When I go through flags, I see a lot of taxon flags requesting for taxa to be added or edited, but the flagger has not cited any sources. I don’t respond to taxon flags much, but to me the flagger should be citing a source with their flag to reduce the amount of work curators need to do to check up on the request. I suspect many people just don’t think to do it, which I understand.
Here’s what the current new taxon flag page looks like:
Yes, and also add the addendum (rephrase it how you like) if you are flagging a taxa to add a new species, a link to the observation that needs the species-level ID being reqeusted is useful.
Many curators don’t prefer to add species if there isn’t an observation that needs the ID
I think this would be a good change, low risk and potentially high reward. Changing the language to specifically ask for a link would make things even easier in case somebody decides to give APA citations instead or something.
Your Source Link here - I remember to add POWO since a curator kindly explained that it is quicker and easier for them (plus I get to learn a little more about a new to me taxon, and to untangle iNat uses A, while POWO uses B …)
Relevant obs link here - since I am mostly flagging as a service to other observers - haven’t got a hope of finding That obs again otherwise.

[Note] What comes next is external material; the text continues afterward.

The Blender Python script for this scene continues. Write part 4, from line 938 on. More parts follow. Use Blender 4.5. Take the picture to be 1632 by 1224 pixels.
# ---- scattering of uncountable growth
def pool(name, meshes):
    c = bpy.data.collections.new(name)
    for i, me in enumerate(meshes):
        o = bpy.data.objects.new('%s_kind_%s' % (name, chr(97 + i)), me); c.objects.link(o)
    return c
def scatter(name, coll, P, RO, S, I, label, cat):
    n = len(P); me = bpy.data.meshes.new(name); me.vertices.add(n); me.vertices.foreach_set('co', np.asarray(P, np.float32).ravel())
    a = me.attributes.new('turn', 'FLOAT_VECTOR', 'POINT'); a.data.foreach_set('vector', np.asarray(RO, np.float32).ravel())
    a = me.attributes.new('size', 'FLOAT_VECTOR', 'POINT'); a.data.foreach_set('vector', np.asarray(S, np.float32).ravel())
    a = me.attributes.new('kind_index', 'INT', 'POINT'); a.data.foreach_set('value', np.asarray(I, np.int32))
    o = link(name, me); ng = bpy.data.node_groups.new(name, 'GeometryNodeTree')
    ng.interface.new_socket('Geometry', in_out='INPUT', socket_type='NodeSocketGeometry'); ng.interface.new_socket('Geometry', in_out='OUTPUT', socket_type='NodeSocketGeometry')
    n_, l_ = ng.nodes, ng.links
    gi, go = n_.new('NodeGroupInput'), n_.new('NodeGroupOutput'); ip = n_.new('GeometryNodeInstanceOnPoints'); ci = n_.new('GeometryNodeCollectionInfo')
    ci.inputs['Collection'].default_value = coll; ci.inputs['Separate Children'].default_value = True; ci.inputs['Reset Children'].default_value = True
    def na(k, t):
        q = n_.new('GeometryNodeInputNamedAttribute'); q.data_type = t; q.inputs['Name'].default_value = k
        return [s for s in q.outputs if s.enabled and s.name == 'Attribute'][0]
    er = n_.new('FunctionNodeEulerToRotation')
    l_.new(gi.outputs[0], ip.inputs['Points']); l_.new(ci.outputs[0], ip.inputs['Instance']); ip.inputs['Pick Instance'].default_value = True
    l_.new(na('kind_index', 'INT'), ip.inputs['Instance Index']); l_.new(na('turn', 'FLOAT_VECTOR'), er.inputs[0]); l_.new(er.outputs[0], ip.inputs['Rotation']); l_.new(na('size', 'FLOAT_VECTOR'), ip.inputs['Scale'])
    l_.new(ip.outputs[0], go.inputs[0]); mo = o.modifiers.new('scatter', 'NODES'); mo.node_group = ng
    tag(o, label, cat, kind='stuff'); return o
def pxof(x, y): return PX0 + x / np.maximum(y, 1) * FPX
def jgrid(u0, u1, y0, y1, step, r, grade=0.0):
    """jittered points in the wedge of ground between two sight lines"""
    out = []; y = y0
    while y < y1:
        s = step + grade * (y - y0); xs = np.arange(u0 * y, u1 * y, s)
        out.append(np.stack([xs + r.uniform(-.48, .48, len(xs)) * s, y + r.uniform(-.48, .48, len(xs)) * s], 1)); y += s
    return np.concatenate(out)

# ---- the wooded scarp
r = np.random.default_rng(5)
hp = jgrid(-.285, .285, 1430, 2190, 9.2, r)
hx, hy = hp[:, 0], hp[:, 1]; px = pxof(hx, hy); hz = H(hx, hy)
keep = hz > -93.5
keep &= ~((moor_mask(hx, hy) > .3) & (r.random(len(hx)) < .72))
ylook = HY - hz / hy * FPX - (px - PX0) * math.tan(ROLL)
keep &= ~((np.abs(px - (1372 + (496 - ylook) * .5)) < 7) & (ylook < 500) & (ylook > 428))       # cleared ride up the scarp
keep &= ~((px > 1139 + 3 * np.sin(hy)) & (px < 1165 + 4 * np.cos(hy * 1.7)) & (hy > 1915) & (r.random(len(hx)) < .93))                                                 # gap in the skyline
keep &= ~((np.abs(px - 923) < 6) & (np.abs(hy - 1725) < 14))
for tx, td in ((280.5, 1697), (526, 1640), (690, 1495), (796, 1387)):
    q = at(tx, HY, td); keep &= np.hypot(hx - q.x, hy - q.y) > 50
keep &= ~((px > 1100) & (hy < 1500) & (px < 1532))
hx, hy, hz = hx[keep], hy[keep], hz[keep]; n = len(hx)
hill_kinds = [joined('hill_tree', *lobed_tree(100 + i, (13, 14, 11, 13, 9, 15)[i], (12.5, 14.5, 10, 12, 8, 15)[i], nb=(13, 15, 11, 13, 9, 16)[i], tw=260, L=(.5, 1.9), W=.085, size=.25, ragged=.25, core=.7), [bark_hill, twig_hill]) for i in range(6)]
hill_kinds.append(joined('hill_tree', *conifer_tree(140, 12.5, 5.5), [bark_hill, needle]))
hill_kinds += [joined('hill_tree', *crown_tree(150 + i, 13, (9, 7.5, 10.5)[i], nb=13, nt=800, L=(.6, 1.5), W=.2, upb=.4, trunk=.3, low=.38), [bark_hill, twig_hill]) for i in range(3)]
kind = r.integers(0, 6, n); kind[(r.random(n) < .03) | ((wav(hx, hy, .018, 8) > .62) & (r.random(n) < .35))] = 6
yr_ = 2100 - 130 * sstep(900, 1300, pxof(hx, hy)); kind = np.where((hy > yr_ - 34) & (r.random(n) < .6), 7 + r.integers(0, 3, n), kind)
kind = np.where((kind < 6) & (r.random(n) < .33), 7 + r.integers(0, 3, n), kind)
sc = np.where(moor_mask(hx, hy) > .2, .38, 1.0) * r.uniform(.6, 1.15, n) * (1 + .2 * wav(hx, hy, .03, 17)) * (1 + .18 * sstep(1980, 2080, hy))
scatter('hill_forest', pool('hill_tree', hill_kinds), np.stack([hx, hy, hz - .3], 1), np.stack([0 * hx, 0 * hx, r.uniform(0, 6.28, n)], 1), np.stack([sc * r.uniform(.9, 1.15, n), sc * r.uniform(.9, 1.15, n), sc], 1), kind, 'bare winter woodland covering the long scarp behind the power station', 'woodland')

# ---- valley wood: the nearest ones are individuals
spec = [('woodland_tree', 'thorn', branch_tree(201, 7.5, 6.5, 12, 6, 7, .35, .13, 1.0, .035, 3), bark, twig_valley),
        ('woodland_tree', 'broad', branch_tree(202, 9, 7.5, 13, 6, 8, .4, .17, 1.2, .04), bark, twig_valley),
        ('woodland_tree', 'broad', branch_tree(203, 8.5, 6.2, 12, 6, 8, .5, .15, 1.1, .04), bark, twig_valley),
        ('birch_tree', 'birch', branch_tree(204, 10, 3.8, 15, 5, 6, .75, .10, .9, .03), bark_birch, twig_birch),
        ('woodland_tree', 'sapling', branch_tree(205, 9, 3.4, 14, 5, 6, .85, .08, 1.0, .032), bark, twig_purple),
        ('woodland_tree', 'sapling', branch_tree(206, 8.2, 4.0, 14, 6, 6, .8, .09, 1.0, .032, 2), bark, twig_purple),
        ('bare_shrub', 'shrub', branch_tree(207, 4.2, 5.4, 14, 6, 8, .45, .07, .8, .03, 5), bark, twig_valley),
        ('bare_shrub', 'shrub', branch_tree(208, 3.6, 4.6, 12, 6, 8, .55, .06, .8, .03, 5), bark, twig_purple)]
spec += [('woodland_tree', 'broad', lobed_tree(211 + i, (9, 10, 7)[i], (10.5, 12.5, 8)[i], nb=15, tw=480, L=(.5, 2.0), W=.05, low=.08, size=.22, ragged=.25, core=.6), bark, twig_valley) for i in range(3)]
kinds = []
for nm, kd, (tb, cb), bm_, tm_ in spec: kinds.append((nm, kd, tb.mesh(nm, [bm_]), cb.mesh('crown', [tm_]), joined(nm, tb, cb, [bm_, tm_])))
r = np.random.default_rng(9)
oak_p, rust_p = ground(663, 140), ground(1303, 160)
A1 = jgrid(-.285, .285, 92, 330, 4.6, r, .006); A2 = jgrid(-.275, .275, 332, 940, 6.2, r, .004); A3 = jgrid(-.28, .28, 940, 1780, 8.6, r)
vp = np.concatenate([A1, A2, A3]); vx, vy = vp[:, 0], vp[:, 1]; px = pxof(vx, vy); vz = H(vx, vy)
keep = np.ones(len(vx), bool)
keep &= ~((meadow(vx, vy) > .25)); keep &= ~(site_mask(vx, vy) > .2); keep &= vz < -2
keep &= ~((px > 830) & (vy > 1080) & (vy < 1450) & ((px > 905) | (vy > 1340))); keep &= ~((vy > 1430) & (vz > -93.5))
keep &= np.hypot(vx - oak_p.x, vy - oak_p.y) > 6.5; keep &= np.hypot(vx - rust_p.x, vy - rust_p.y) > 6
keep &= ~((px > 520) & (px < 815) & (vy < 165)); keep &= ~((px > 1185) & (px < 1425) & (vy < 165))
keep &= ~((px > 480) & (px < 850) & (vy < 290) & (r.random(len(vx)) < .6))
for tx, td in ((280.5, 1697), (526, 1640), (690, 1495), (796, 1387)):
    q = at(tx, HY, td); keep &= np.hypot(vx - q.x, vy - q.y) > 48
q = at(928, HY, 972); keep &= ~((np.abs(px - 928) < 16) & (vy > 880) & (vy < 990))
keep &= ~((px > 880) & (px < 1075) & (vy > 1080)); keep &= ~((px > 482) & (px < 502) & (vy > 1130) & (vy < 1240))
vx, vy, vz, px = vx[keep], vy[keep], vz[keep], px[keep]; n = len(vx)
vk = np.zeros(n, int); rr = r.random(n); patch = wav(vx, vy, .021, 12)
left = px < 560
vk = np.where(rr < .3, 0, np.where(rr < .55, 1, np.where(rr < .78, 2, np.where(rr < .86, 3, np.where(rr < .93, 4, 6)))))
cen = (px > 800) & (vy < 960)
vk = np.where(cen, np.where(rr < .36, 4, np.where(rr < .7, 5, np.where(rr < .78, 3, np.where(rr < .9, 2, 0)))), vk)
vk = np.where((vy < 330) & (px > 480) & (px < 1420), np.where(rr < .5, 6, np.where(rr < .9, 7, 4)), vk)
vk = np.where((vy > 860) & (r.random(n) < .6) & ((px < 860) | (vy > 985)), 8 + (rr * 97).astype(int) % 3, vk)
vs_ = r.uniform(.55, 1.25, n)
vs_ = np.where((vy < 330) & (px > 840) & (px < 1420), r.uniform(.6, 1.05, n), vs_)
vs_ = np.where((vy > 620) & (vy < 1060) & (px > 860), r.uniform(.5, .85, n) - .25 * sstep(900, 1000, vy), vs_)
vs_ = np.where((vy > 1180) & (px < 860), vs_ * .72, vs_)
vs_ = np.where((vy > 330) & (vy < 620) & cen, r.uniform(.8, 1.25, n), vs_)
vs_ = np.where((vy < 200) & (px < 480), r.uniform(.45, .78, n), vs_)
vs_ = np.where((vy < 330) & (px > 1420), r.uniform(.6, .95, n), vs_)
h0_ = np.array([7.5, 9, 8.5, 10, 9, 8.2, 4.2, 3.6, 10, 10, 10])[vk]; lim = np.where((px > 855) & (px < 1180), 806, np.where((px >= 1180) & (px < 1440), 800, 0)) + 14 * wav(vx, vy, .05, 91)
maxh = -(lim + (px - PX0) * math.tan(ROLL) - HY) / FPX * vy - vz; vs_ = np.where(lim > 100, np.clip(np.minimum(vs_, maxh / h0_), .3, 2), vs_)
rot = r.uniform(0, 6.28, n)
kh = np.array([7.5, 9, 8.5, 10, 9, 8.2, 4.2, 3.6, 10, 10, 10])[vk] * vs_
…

I think this would be good. I think it would be even better if there was a list/table of external authorities for groups that have them (POWO, WoRMS, etc.) or a link if that’s too much text. Some people don’t realise we use those for our taxonomy. There could be a sentence saying that if there isn’t an external authority for the group in question, some sort of site (or maybe ideally peer-reviewed paper) should be included.
I personally find most important to make clear whether a missing taxon is needed to ID an observation. Many flaggers thankfully provide a link to a related observation, and if they don’t and request only a single species, their numbers of observations or identifications often indicate that they really need that missing species.
When requesting a change to iNat’s taxonomy, providing a source could indeed be helpful.
Independent of whether the flaggers provide one, I always look for sources myself (I think this is what curators should do anyway). Making this a requirement might reduce the number of flags requesting invalid or doubtful names as well as unsubstantiated changes. But this concerns only a minor number of flags which usually can easily be refuted (I resolve, or help to resolve, almost exclusively taxon flags related to insects and other invertebrates).
I think that is too much for taxa accepted at POWO. Hopefully the POWO curators had checked their sources and iNaturalist should have specific reasons to deviate, not the other way. Normally I assume that when I provide a link to POWO, it is sufficient.
Thanks for the suggestions. I’m trying to not add engineering work and just see what we can get done with some messaging. Although I think it would be nice to have a separate source link field, etc, new fields means more complexity. A new category of field would have to be added to the database, for example.
I mostly want to get across that the onus is on the flagger to provide as much detail as possible from the outset, it shouldn’t be a curator’s job to track down sources, IMO (although I’m sure some curators like doing it, which is cool).
Not that I particularly like doing it, but I consider it part of a curator’s due diligence, regardless of the source(s) that the flagger already provided. But having those initial sources is still a very helpful head-start and time saver for a curator.
Here’s text that tries to include some of the suggestions here. It’s a bit long, but I think maybe the first two paragraphs could be above the Comment box, and the third below it (I suspect no matter where it is, most people won’t click on the link, but it would be good to have there.)
Add an optional comment to this flag that further explains why you are adding it and provides links to supporting evidence.
Flags with supporting evidence, such as links to taxonomic sources, conservation listings, and iNaturalist observations documenting the taxon, are much more likely to be investigated and resolved by iNaturalist’s volunteer curators.